Voici donc la librairie l’étage et ses deux pièces. Un premier espace rectangulaire où se trouve le comptoir, et derrière un petit bureau. À droite, un passage surmonté de l’inscription « Suite de la visite », laquelle n’est pas sans rappeler l’écriteau d’un musée. Le visiteur attentif remarquera que la seconde pièce appartient à l’immeuble voisin. Les maisons en vieille ville sont trapues et étroites.

Dans la première pièce, les albums enfants et les romans jeunesse côtoient un grand choix de romans graphiques et de bandes dessinées – abrégées ici « BD ». Un peu plus loin, des guides de voyages, des ouvrages pratiques d’écologie et des livres de randonnée. Les deux étagères perpendiculaires au comptoir, tels des casiers, rassemblent les commandes. À chaque fois, sous le dernier livre d’une pile d’un même exemplaire, un bout de papier blanc, écrit à la main, indique le nom du professeur qui a réservé, ainsi que le titre et le nom de l’auteur. Madame Schertenleib du Gymnase a commandé « Un juif tout à fait ordinaire » de Charles Lewinsky. Tous ces livres ne trouveront pourtant pas preneur. Madame Vogel a choisi pour sa classe « Le Liseur » de Bernhard Schlink. Ici aussi tous les exemplaires n’ont pas été vendus. Et à côté encore, pour les classes d’allemand, des classiques contemporains : Franz Kafka, Heinrich Böll, Max Frisch, Dürrenmatt. Une chance pour la responsable de la librairie, Céline Besson, que les professeurs du Gymnase commandent ici. Les jeunes découvrent ainsi cette librairie un peu cachée. Et cela permet de faire tourner la boutique. Les étudiants qui pénètrent dans la librairie se dirigent tout droit vers le comptoir, annoncent le titre du livre et de leur professeur, payent et s’en vont. « C’est après être venu plusieurs fois qu’ils commencent à regarder autour d’eux », confie l’une des trois libraires, qui s’étonne d’ailleurs qu’on puisse sortir d’une librairie aussi rapidement.

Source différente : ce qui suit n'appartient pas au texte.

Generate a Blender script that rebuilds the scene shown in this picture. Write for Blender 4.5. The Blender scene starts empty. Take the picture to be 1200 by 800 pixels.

Il serait en effet dommage de rater la deuxième pièce, sous l’écriteau « Suite de la visite ». Une pièce carrée, au plafond bas, et qui fait corps avec le bâtiment voisin. Des poutres et des murs fatigués. Une très vieille maison. C’est un lieu confortable, avec un canapé et un vieux fauteuil, des tables rectangulaires de différentes tailles, une table de nuit au centre, toutes chargées de livres. Le long des murs, des étagères, certaines en bois sombre, d’autres en métal. Ici aucune patte de designer. Seules les réflexions pratiques ont joué un rôle dans l’agencement, de même que le souhait de mettre l’argent dans la littérature. C’est pourquoi le mobilier est un peu hétéroclite. Les étagères sont là pour porter des livres, pas pour être belles. Sous une alcôve s’entassent des tabourets – prêts pour le prochain événement. Ici les Belles Lettres ont autant leur place que la politique, l’histoire et l’art. Ce sont des choix riches, très personnels, très littéraires et engagés socialement que font les [quatre] libraires Sylviane Balka, Cyrielle Cordt-Moller [Nathalie Wyss – spécialiste jeunesse] et Céline Besson. Toutes les traductions françaises des livres de l’auteure turque persécutée, Asli Erdogan, sont mises en avant. On se sent proche d’elle. Des lectures ont été organisées où la situation des journalistes et des artistes en Turquie était discutée.

La librairie l’étage propose également à ses clients un abonnement-lecture, appelé « abonnement découverte » : pour 150 CHF, sur une année, douze livres de poche, un pour chaque mois. Pourquoi conclure à un tel abonnement ? « Par curiosité ou envie de nouveauté. Pour découvrir des auteurs qu’on n’a encore jamais lus. Ou comme cadeau à quelqu’un qu’on aime. » Le visiteur remarque à chaque instant des cœurs rouges en papier, ou une note avec le nom d’une des libraires, sur les livres qu’elles recommandent. Il y a tellement d’ouvrages dans cette pièce qu’on met les livres de réserve sous les tables. « Arrêter de lire augmente les risques d’ennui mortel », clame une affiche contre la fenêtre de la cour. Sylviane Balka, qui est actuellement en train de déballer les nouveaux livres et de les ranger, est ici depuis 15 ans. Et Cyrielle Cordt-Moller, diplômée du bachelor en écriture littéraire de l’Institut littéraire suisse de Bienne, a écrit un roman qui dort encore dans le tiroir de son bureau. Qui sait, un jour peut-être, sa collègue mettra ce roman avec les nouveautés sur la table. Et le vernissage du livre, très certainement, aura lieu à l’étage.